Quite apart from the excess of grue (a zoom in towards Hanley’s bloodied cleavage, anyone?), SCARS is a nasty little film. You expect Count Dracula to be a thoroughgoing bastard, but here he’s also a pathetic creep who hides in his cellar waiting for victims to chance along, burned out of most of his home by the mob, cringing exaggeratedly at the tiniest of crosses, planning and initiating no action, barely even reacting to a parade of annoying ‘guests’ and basically sulking. Aside from the vapid lovers, everyone in the film is gutless and rotten: Paul is Transylvania’s Robin Askew, the burgomeister’s daughter is a hypocritical slag, the priest (Michael Gwynn) is an ineffectual drunk, the burgomeister is pompous and blustering, the innkeeper is rude and cowardly, the vampire’s mistress is a treacherous slut, the peasant mob are whining vandals, and even a couple of passing policemen (one played by David Leland, later the writer of MONA LISA) are shiftless time-servers. The only likable character is Julie the barmaid (Wendy Hamilton) and she goes down in Hammer history as Dracula’s least memorable victim.
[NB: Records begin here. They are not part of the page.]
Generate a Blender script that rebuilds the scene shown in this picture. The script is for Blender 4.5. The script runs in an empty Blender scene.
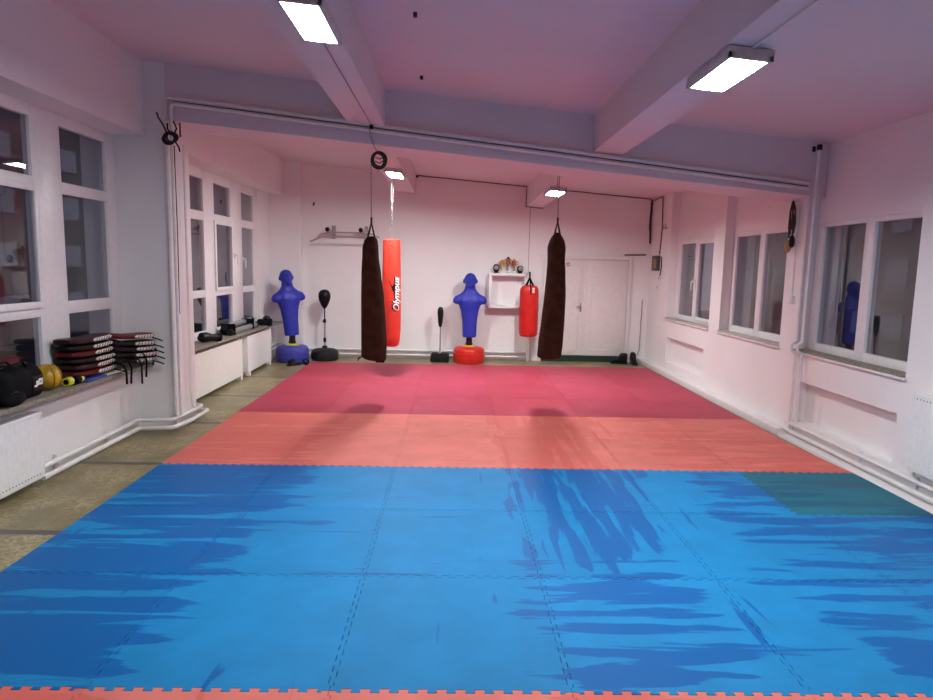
import bpy, bmesh, math, random
from mathutils import Vector, Matrix
from mathutils.geometry import delaunay_2d_cdt
random.seed(7)
PI = math.pi
scene = bpy.context.scene
COL = scene.collection

# ------------------------------------------------------------------ camera
F, PITCH, ROLL, YAW, CH = 655.0, .1277, .0214, .0222, 1.765
cy, sy, cp, sp = math.cos(YAW), math.sin(YAW), math.cos(PITCH), math.sin(PITCH)
fw = Vector((sy*cp, cy*cp, -sp)); rt = Vector((cy, -sy, 0)); up = rt.cross(fw)
r2 = math.cos(ROLL)*rt + math.sin(ROLL)*up
u2 = -math.sin(ROLL)*rt + math.cos(ROLL)*up
cam = bpy.data.objects.new('camera', bpy.data.cameras.new('camera'))
COL.objects.link(cam)
cam.data.sensor_width = 36.0
cam.data.lens = F/933*36
cam.data.clip_start = .02
M = Matrix((r2, u2, -fw)).transposed().to_4x4()
M.translation = Vector((0, 0, CH))
cam.matrix_world = M
scene.camera = cam

# ------------------------------------------------------------------ materials
def new_mat(name):
    m = bpy.data.materials.new(name); m.use_nodes = True
    nt = m.node_tree
    return m, nt, nt.nodes['Principled BSDF']

class NB:
    """tiny node builder"""
    def __init__(s, nt): s.nt = nt
    def n(s, t, **kw):
        x = s.nt.nodes.new(t)
        for k, v in kw.items(): setattr(x, k, v)
        return x
    def put(s, sock, v):
        if hasattr(v, 'is_output'): s.nt.links.new(v, sock)
        else: sock.default_value = v
    def math(s, op, a, b=0.0, c=0.0):
        x = s.n('ShaderNodeMath', operation=op)
        s.put(x.inputs[0], a); s.put(x.inputs[1], b); s.put(x.inputs[2], c)
        return x.outputs[0]
    def smooth(s, v, a, b, lo=0., hi=1.):
        x = s.n('ShaderNodeMapRange', interpolation_type='SMOOTHSTEP')
        s.put(x.inputs['Value'], v)
        s.put(x.inputs['From Min'], a); s.put(x.inputs['From Max'], b)
        s.put(x.inputs['To Min'], lo); s.put(x.inputs['To Max'], hi)
        return x.outputs[0]
    def noise(s, vec, scale, detail=2., rough=.5, dist=0.):
        x = s.n('ShaderNodeTexNoise')
        s.put(x.inputs['Vector'], vec); x.inputs['Scale'].default_value = scale
        x.inputs['Detail'].default_value = detail; x.inputs['Roughness'].default_value = rough
        x.inputs['Distortion'].default_value = dist
        return x.outputs['Fac']
    def mapping(s, vec, scale=(1, 1, 1), rot=(0, 0, 0), loc=(0, 0, 0)):
        x = s.n('ShaderNodeMapping')
        s.put(x.inputs['Vector'], vec)
        x.inputs['Scale'].default_value = scale; x.inputs['Rotation'].default_value = rot; x.inputs['Location'].default_value = loc
        return x.outputs[0]
    def mix(s, fac, a, b):
        x = s.n('ShaderNodeMix', data_type='RGBA')
        s.put(x.inputs['Factor'], fac)
        s.put(x.inputs[6], a if hasattr(a, 'is_output') else (*a, 1)); s.put(x.inputs[7], b if hasattr(b, 'is_output') else (*b, 1))
        return x.outputs[2]
    def bump(s, h, strength, dist, bsdf):
        x = s.n('ShaderNodeBump')
        x.inputs['Strength'].default_value = strength; x.inputs['Distance'].default_value = dist
        s.put(x.inputs['Height'], h); s.nt.links.new(x.outputs[0], bsdf.inputs['Normal'])

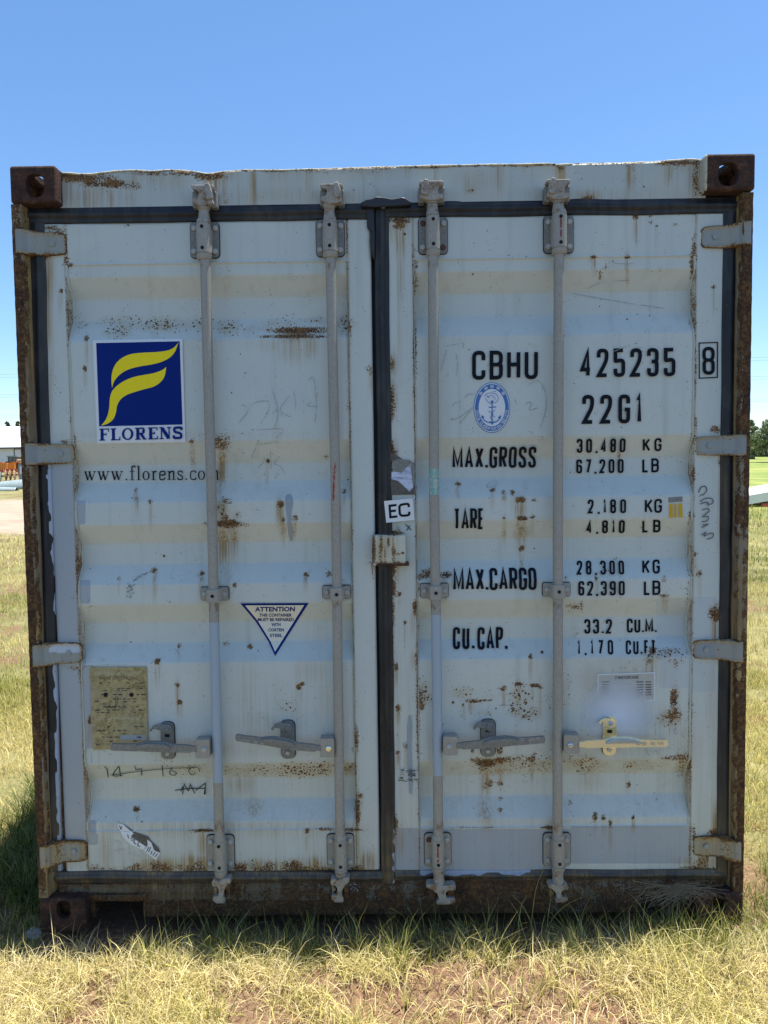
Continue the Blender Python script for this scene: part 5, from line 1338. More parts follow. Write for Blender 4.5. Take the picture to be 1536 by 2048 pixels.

This is by far Roy Ward Baker’s worst work in the genre: maybe two or three shots suggest a director on the stage — a subjective shot of Dracula seen through a glass of red wine, a focus shift as the rope is hauled up leaving Paul trapped in the crypt, Tanya’s explicit s-m writhings as she is bitten. For the most part, the film trudges from scene to scene, the actors crammed into tiny (if lushly-appointed) sets, without any apparent enthusiasm or interest. There are moments of sloppiness, as when Matthews is pitched out of Hempel’s bed by Lee and his very 1970 red underpants are in shot, and the usually-reliable Lee tips over into camp in some of his snarls and hisses – though this might have been the only way he could avoid being upstaged by Troughton. It also has the most laughable bouncing rubber bat (courtesy of Roger Dicken) in any vampire movie shot in English (the Universal 1931 rodent is better) – Baker and Lee cringe on the commentary track when it shows up, which it does incessantly, since the script makes it a more dynamic character than the Count.
A pristine, lovely print shows off Moray Grant’s against-the-odds fine camerawork and lighting. The colour is lovely, with especial attention to the greys and blues of the castle and church sets and the lush reds of the velvet curtains, Dracula’s cape lining the many drops of blood. The transfer is so good that the powder used to make Lee younger (or at least immortal) and Ripper and Gwynn older (or at least traumatised) is distinctly visible. In this release, the film’s draggy pacing doesn’t seem quite the chore is has been on video, while Patrick Troughton’s energetic ham performance and James Bernard’s melodramatic score, the film’s rare sparks of life, are highlighted. A commentary track with Lee, Baker and moderator Marcus Hearn ranges entertainingly over a various Hammer-related topics but still includes the usual platitudes about good taste and suggestion being the most effective horror strategy even as the film wallows in the most explicit splatter Hammer ever essayed. Over the closing credits, Lee realises that he’s never seen the film before.